Cela étant, et malgré l’intensité des séquences qui se passent en Asie, je ne crois pas que la grande force du film de Michael Cimino y soit confinée. Une incidente, d’ailleurs, à ce propos : je ne trouve pas particulièrement bienvenu le retour à Saïgon de Mike (Robert De Niro), trop émaillé d’invraisemblances et d’improbables hasards et qui n’a d’autre signification que de le faire assister en direct à la mort de Nick, de l’y faire, en quelque sorte, participer ; il me semble que la scène eût été tout aussi forte si Nick, précisément, s’était fait sauter la cervelle contre un adversaire anonyme, au milieu des cris avides des parieurs.

Fermons cette parenthèse : il me semble que c’est le retour au pays qui est le cœur du propos ; parce que rien ne sera plus pareil, parce que tout a éclaté : Angela (Rutanya Alda) ne veut plus voir son mari Steve (John Savage), amputé des deux jambes ; Linda (Meryl Streep), qui aimait Nick, dont on ne sait plus grand chose, couche avec Mike, mais ni l’un ni l’autre ne semblent en avoir vraiment envie.
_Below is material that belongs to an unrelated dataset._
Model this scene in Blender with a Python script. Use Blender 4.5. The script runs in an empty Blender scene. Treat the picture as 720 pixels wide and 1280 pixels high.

Et si la bande d’amis se retrouve unie devant le cercueil de Nick, rapatrié des confins du monde et à la tête éclatée, qui peut dire ce qui va advenir ?

Seul Bonheur d’être ensemble, ce God bless America, qui monte spontanément des gorges nouées ? Oui, sans doute… mais pourquoi ne pas y voir aussi une fierté nationale qu’on a, paraît-il, reprochée à Cimino ? Après tout, bonheur d’être ensemble c’est bien aussi une définition de l’appartenance nationale, n’est-ce pas ? Et pourquoi ces fils d’immigrants venus de la vieille Russie ne ressentiraient-ils pas avec intensité cette fierté ? Lorsque, après l’évasion des cages flottantes du Vietcong, Nick, à l’hôpital militaire se voit interrogé par un médecin sur son origine, du fait de son nom (qui est Nickanor Chevotarevitch), il répond avec orgueil Américain !.

Si abimés qu’ils sont, les survivants se rassemblent sur les valeurs qui ont poussé leurs pères à aller chercher dans le Nouveau Monde l’espérance d’un avenir meilleur. Je trouve cela plutôt noble.